◆ **SOURCE MATERIAL**
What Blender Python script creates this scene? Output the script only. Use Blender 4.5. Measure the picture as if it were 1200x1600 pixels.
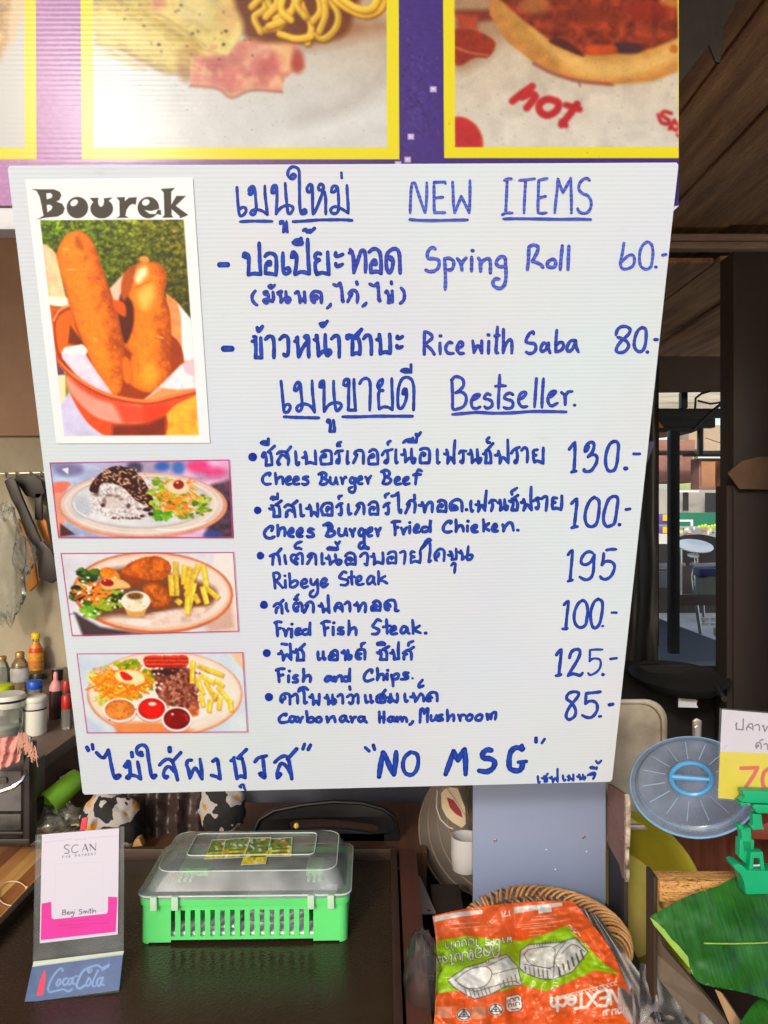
import bpy, bmesh, math, random
import numpy as np
from mathutils import Vector, Matrix
from mathutils.geometry import tessellate_polygon

random.seed(7)
for o in list(bpy.data.objects):
    bpy.data.objects.remove(o)
scene = bpy.context.scene

# ---------------------------------------------------------------- camera
F = 1160.0                       # focal length in photo pixels (photo 1200 x 1600)
CAMZ = 1.55
cam_d = bpy.data.cameras.new('camera')
cam = bpy.data.objects.new('camera', cam_d)
scene.collection.objects.link(cam)
cam.location = (0, 0, CAMZ)
cam.rotation_euler = (math.radians(90), 0, 0)
cam_d.sensor_fit = 'VERTICAL'
cam_d.sensor_height = 36.0
cam_d.lens = F / 1600.0 * 36.0
cam_d.clip_start = 0.02
cam_d.clip_end = 2000
scene.camera = cam

# ---------------------------------------------------------------- light
SUN_FROM = Vector((-0.37, -1.0, 0.526)).normalized()
elev = math.asin(SUN_FROM.z)
azim = math.atan2(SUN_FROM.x, SUN_FROM.y)
world = bpy.data.worlds.new('World')
scene.world = world
world.use_nodes = True
wn = world.node_tree.nodes
wl = world.node_tree.links
bg = wn['Background']
sky = wn.new('ShaderNodeTexSky')
sky.sky_type = 'NISHITA'
sky.sun_disc = False
sky.sun_elevation = elev
sky.sun_rotation = azim
sky.air_density = 1.0
sky.dust_density = 2.5
wl.new(sky.outputs[0], bg.inputs[0])
bg.inputs[1].default_value = 0.15
sun_d = bpy.data.lights.new('sun', 'SUN')
sun_d.energy = 0.9
sun_d.angle = math.radians(6)
sun_d.color = (1.0, 0.95, 0.89)
sun = bpy.data.objects.new('sun', sun_d)
scene.collection.objects.link(sun)
sun.rotation_euler = (-SUN_FROM).to_track_quat('-Z', 'Y').to_euler()
sun.location = SUN_FROM * 12
vs = scene.view_settings
vs.view_transform = 'Standard'
vs.look = 'None'
vs.exposure = 0.5
vs.gamma = 1.0
vs.use_curve_mapping = False
scene.cycles.max_bounces = 8
scene.cycles.transparent_max_bounces = 16
scene.cycles.caustics_reflective = False
scene.cycles.caustics_refractive = False
PK = 0.92     # print colours are given as seen under the shop's daylight; divided by this to get ink reflectance

# ---------------------------------------------------------------- helpers
def P(u, v, D):
    return Vector(((u - 600.0) / F * D, D, CAMZ - (v - 800.0) / F * D))

def lin(c):
    c = np.asarray(c, dtype=float)
    return np.where(c <= 0.04045, c / 12.92, ((c + 0.055) / 1.055) ** 2.4)

def hexa(r, g, b):
    return tuple(float(x) for x in lin(np.array([r, g, b]) / 255.0))

def tag(o, label=None, cat=None, group=None, kind=None):
    if label: o['label'] = label
    if cat: o['category'] = cat
    if group: o['group'] = group
    if kind: o['kind'] = kind
    return o

def link(o):
    scene.collection.objects.link(o)
    return o

def empty(name, loc, label, cat, group=None):
    o = link(bpy.data.objects.new(name, None))
    o.location = loc
    o.empty_display_size = 0.03
    return tag(o, label, cat, group)

_matn = {}
def mat(name, col, rough=0.6, metal=0.0, nscale=0, namt=0.0, bump=0.0, bscale=60, spec=0.5, col2=None,
        stretch=(1, 1, 1), trans=0.0, alpha=1.0, ior=1.45, coat=0.0, emit=None, emits=0.0):
    """principled surface with noise mottling between col and col2, roughness breakup and bump"""
    if name in _matn: return _matn[name]
    m = bpy.data.materials.new(name); m.use_nodes = True
    nt = m.node_tree; N = nt.nodes; L = nt.links
    b = N['Principled BSDF']
    b.inputs['Base Color'].default_value = (*col, 1)
    b.inputs['Roughness'].default_value = rough
    b.inputs['Metallic'].default_value = metal
    b.inputs['IOR'].default_value = ior
    b.inputs['Specular IOR Level'].default_value = spec
    b.inputs['Transmission Weight'].default_value = trans
    b.inputs['Alpha'].default_value = alpha
    b.inputs['Coat Weight'].default_value = coat
    if emit:
        b.inputs['Emission Color'].default_value = (*emit, 1)
        b.inputs['Emission Strength'].default_value = emits
    tc = N.new('ShaderNodeTexCoord')
    mp = N.new('ShaderNodeMapping'); mp.inputs['Scale'].default_value = stretch
    L.new(tc.outputs['Object'], mp.inputs[0])
    if nscale:
        n = N.new('ShaderNodeTexNoise'); n.inputs['Scale'].default_value = nscale
        n.inputs['Detail'].default_value = 7; n.inputs['Roughness'].default_value = 0.65
        L.new(mp.outputs[0], n.inputs[0])
        r = N.new('ShaderNodeValToRGB')
        c2 = col2 if col2 else tuple(x * (1 - namt) for x in col)
        r.color_ramp.elements[0].color = (*c2, 1); r.color_ramp.elements[0].position = 0.33
        r.color_ramp.elements[1].color = (*col, 1); r.color_ramp.elements[1].position = 0.66
        L.new(n.outputs[0], r.inputs[0]); L.new(r.outputs[0], b.inputs['Base Color'])
        mr = N.new('ShaderNodeMapRange')
        mr.inputs['To Min'].default_value = max(0.02, rough - 0.12); mr.inputs['To Max'].default_value = min(1, rough + 0.12)
        L.new(n.outputs[0], mr.inputs[0]); L.new(mr.outputs[0], b.inputs['Roughness'])
    if bump:
        n2 = N.new('ShaderNodeTexNoise'); n2.inputs['Scale'].default_value = bscale; n2.inputs['Detail'].default_value = 5
        L.new(mp.outputs[0], n2.inputs[0])
        bp = N.new('ShaderNodeBump'); bp.inputs['Strength'].default_value = bump; bp.inputs['Distance'].default_value = 0.004
        L.new(n2.outputs[0], bp.inputs['Height']); L.new(bp.outputs[0], b.inputs['Normal'])
    _matn[name] = m
    return m

def clear_mat(name, tint=(0.9, 0.95, 0.95), gloss=0.18, rough=0.12, haze=0.12, hazecol=(0.7, 0.75, 0.75), bump=0.0, bscale=40):
    """thin clear plastic: see-through, a little milky, with a fresnel shine"""
    if name in _matn: return _matn[name]
    m = bpy.data.materials.new(name); m.use_nodes = True
    nt = m.node_tree; N = nt.nodes; L = nt.links
    for n in list(N):
        if n.type == 'BSDF_PRINCIPLED': N.remove(n)
    out = [n for n in N if n.type == 'OUTPUT_MATERIAL'][0]
    t = N.new('ShaderNodeBsdfTransparent'); t.inputs[0].default_value = (*tint, 1)
    d = N.new('ShaderNodeBsdfPrincipled'); d.inputs['Base Color'].default_value = (*hazecol, 1); d.inputs['Roughness'].default_value = 0.35
    g = N.new('ShaderNodeBsdfGlossy'); g.inputs['Roughness'].default_value = rough
    m1 = N.new('ShaderNodeMixShader'); m2 = N.new('ShaderNodeMixShader')
    tc = N.new('ShaderNodeTexCoord')
    n = N.new('ShaderNodeTexNoise'); n.inputs['Scale'].default_value = 14; n.inputs['Detail'].default_value = 6
    L.new(tc.outputs['Object'], n.inputs[0])
    mr = N.new('ShaderNodeMapRange'); mr.inputs['From Min'].default_value = 0.3; mr.inputs['From Max'].default_value = 0.7
    mr.inputs['To Min'].default_value = haze * 0.5; mr.inputs['To Max'].default_value = haze * 1.5
    L.new(n.outputs[0], mr.inputs[0]); L.new(mr.outputs[0], m1.inputs[0])
    L.new(t.outputs[0], m1.inputs[1]); L.new(d.outputs[0], m1.inputs[2])
    lw = N.new('ShaderNodeLayerWeight'); lw.inputs[0].default_value = gloss
    L.new(lw.outputs['Fresnel'], m2.inputs[0]); L.new(m1.outputs[0], m2.inputs[1]); L.new(g.outputs[0], m2.inputs[2])
    L.new(m2.outputs[0], out.inputs[0])
    if bump:
        nb = N.new('ShaderNodeTexNoise'); nb.inputs['Scale'].default_value = bscale; nb.inputs['Detail'].default_value = 3
        L.new(tc.outputs['Object'], nb.inputs[0])
        bp = N.new('ShaderNodeBump'); bp.inputs['Strength'].default_value = bump; bp.inputs['Distance'].default_value = 0.01
        L.new(nb.outputs[0], bp.inputs['Height'])
        L.new(bp.outputs[0], g.inputs['Normal']); L.new(bp.outputs[0], d.inputs['Normal'])
    _matn[name] = m
    return m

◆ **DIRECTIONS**
Take the material above from its first line through the line holding "scene.camera = cam" and set it down exactly, without the pictures.

◆ **WRITTEN ANSWER**
What Blender Python script creates this scene? Output the script only. Use Blender 4.5. Measure the picture as if it were 1200x1600 pixels.
import bpy, bmesh, math, random
import numpy as np
from mathutils import Vector, Matrix
from mathutils.geometry import tessellate_polygon

random.seed(7)
for o in list(bpy.data.objects):
    bpy.data.objects.remove(o)
scene = bpy.context.scene

# ---------------------------------------------------------------- camera
F = 1160.0                       # focal length in photo pixels (photo 1200 x 1600)
CAMZ = 1.55
cam_d = bpy.data.cameras.new('camera')
cam = bpy.data.objects.new('camera', cam_d)
scene.collection.objects.link(cam)
cam.location = (0, 0, CAMZ)
cam.rotation_euler = (math.radians(90), 0, 0)
cam_d.sensor_fit = 'VERTICAL'
cam_d.sensor_height = 36.0
cam_d.lens = F / 1600.0 * 36.0
cam_d.clip_start = 0.02
cam_d.clip_end = 2000
scene.camera = cam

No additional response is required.